In the coming year, China will be watchful of India’s diplomatic and foreign policy strategy toward Indo-Pacific partners like Australia, Japan, the European Union (EU), and the United States. For example, with Japan’s new security strategy shedding its post-World War II pacifism, hardening its stance against China, and looking to collaborate with “like-minded” partners such as India to stave off the China threat, New Delhi’s response and participation in such evolving tie-ups will undoubtedly impact Sino-Indian ties.

On the bilateral front, political interactions between India and China have been low profile since 2020. After a long gap, Indian Prime Minister Narendra Modi and Xi met at the Group of 20 (G-20) summit in Bali in November 2022, where the two had a brief uneventful exchange, without even the promise of a formal bilateral meeting. At the Shanghai Cooperation Organization summit in September, the two did not meet personally despite disengagement along the border, highlighting the soured relations.

In 2023, too, Modi-Xi interactions will likely only take place at the multilateral level. India’s presidencies at the G-20 and the SCO will not allow for a total breakdown in ties. However, bilateral political meetings will be a low-key affair due to the active mistrust between the two sides and India’s assertive diplomatic stance against China.

In 2022, India’s and China’s superficial (unwitting) alignment with Russia, as well as China’s outreach to India due to New Delhi’s growing strategic importance for the West amid the Ukraine war, allowed for a simmering down in India-China tensions.
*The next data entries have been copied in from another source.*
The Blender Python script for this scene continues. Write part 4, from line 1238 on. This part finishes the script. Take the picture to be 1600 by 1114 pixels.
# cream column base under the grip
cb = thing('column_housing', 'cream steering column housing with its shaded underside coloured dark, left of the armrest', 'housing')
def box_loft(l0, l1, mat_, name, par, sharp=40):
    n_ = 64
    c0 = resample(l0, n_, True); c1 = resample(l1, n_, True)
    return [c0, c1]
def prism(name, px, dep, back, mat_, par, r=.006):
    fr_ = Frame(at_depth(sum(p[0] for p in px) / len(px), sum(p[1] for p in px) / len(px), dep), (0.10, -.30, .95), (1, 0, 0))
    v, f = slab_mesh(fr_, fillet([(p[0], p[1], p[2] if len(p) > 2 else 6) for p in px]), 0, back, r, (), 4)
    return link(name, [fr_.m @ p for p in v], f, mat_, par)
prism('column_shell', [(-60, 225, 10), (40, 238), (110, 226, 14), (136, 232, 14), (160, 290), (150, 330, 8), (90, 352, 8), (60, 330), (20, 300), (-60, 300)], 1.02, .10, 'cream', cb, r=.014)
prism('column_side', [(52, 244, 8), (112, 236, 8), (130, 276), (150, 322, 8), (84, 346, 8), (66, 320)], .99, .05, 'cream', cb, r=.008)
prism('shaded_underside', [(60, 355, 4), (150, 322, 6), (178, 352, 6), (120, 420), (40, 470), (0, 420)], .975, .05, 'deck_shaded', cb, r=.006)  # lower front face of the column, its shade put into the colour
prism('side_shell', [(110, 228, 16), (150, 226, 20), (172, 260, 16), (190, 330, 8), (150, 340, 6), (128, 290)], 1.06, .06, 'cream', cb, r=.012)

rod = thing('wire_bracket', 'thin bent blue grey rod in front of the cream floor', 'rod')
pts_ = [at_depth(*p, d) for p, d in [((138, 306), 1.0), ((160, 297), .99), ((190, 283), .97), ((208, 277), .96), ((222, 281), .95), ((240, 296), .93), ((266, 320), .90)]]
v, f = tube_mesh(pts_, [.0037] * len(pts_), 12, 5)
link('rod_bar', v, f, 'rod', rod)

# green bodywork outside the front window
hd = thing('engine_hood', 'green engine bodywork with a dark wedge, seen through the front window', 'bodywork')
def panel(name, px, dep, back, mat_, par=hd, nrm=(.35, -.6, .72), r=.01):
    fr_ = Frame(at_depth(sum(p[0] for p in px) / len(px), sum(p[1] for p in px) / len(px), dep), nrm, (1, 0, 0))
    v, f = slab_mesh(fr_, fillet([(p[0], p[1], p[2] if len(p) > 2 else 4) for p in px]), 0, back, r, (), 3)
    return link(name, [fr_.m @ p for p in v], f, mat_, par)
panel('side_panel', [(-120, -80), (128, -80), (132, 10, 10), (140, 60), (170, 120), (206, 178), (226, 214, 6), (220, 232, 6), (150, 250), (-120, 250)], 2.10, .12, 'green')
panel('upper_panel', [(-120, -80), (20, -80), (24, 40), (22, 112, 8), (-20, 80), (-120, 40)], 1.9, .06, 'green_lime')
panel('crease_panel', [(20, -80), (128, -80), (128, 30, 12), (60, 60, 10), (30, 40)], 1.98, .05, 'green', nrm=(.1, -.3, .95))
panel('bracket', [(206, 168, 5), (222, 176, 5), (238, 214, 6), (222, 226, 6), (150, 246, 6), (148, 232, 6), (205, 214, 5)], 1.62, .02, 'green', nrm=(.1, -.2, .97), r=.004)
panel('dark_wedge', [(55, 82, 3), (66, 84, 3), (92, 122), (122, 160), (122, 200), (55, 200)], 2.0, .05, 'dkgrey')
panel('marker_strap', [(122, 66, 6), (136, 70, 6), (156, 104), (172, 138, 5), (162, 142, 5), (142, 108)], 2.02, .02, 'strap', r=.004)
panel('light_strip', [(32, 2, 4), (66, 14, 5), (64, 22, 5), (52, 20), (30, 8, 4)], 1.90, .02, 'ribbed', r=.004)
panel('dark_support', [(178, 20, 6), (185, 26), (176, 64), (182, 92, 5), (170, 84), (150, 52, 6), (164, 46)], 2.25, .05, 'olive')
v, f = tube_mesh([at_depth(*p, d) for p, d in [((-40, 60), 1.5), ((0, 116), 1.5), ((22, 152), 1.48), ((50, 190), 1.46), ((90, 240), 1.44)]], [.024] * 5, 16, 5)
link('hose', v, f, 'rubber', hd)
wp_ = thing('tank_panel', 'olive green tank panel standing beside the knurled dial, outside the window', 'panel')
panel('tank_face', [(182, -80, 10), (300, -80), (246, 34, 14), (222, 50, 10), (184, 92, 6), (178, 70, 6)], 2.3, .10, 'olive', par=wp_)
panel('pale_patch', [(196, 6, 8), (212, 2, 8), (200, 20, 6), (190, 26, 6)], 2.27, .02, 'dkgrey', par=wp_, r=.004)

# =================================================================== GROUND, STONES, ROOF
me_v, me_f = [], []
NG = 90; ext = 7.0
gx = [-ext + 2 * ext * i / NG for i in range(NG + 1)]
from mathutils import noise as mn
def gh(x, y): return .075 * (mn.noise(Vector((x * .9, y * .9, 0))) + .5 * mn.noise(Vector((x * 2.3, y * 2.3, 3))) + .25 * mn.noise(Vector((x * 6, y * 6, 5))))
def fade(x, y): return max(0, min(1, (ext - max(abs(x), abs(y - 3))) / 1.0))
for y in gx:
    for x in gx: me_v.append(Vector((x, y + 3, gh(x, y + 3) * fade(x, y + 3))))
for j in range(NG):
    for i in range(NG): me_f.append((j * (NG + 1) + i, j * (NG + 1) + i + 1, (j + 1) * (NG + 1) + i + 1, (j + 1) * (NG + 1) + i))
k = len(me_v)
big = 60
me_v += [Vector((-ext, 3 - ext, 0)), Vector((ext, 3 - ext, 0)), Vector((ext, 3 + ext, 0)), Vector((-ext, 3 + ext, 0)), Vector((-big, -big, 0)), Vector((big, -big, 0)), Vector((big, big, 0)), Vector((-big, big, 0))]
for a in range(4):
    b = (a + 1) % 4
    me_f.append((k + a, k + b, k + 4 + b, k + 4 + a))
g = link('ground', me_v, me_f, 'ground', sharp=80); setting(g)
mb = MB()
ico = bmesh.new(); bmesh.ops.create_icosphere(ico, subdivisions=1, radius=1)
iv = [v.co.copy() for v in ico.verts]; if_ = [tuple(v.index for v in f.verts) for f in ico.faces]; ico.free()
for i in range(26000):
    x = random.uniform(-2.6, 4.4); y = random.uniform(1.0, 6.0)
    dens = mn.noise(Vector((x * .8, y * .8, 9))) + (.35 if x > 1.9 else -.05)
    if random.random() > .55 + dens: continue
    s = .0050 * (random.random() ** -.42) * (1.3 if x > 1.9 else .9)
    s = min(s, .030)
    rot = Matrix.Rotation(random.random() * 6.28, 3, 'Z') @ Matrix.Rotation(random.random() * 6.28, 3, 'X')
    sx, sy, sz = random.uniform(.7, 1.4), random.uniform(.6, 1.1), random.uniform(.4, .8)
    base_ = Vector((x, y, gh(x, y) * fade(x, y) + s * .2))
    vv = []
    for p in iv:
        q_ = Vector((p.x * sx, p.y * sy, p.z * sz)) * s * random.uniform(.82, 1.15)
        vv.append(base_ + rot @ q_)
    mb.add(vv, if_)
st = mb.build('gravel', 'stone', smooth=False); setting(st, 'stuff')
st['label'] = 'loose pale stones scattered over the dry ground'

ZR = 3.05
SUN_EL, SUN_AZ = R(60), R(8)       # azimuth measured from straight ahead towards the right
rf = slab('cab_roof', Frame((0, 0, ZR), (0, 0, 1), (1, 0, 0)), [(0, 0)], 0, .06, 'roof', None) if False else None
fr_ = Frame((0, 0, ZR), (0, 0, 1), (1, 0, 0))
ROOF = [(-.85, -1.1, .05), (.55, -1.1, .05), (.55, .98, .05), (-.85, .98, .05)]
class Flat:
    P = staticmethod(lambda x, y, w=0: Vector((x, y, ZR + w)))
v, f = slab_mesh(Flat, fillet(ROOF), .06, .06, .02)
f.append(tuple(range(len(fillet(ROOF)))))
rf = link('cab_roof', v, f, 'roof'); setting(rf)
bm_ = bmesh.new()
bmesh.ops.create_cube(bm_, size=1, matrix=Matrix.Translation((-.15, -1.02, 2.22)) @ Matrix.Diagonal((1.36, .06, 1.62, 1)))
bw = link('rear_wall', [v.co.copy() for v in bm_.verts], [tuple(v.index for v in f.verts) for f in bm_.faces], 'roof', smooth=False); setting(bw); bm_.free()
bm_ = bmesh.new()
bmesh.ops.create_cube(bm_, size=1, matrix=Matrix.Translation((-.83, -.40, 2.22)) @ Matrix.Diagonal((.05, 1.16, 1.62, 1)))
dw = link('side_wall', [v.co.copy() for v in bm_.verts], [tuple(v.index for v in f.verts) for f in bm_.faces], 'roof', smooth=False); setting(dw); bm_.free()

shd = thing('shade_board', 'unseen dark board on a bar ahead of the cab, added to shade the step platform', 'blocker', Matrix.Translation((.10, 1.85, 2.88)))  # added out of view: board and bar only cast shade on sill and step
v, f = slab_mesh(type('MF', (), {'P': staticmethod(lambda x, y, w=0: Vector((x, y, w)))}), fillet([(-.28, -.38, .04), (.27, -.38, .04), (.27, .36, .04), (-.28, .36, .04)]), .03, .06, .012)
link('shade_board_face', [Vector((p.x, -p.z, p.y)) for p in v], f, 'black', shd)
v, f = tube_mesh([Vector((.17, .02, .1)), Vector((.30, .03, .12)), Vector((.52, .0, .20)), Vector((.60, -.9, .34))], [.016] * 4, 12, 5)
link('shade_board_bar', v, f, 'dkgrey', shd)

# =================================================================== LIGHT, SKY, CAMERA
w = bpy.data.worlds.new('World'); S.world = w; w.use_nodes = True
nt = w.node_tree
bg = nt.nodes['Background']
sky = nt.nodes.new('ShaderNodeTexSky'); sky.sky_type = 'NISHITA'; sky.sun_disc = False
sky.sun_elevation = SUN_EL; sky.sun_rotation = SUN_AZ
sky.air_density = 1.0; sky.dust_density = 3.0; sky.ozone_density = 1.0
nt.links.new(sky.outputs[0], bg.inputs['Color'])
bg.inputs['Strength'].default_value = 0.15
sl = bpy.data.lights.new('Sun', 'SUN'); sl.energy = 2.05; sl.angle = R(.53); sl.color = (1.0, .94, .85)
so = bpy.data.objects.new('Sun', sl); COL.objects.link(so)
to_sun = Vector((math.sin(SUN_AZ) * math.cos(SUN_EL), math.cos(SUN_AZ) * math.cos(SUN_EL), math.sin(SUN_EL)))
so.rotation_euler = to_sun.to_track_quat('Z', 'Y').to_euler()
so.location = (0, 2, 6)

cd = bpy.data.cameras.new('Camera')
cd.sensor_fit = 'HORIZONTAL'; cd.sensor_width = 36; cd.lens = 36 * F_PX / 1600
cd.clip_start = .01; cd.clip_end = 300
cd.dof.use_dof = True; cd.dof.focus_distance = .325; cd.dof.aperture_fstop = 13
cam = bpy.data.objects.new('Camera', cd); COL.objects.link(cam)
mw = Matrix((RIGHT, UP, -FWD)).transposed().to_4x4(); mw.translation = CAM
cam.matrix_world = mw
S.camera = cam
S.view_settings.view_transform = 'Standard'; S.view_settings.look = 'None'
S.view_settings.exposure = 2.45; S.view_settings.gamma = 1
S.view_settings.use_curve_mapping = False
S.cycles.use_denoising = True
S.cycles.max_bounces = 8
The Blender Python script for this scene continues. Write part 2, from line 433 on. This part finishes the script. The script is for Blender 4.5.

Although the latter half of the year seemed to suggest a divergence in India-Russia ties, the frigid reality at the border ensures that India will continue to strengthen ties with Russia in part to offset China’s aim of taking advantage of Russia’s international isolation. Thus, 2023 will again witness deft and ambitious global diplomatic maneuvering on both sides to press for any leverage in the one-upmanship game.

Overall, the coming year will witness no drastic improvement in China-India ties even though there might be occasional political overtures to reshape it and maintain a level of continuity of minimum engagement.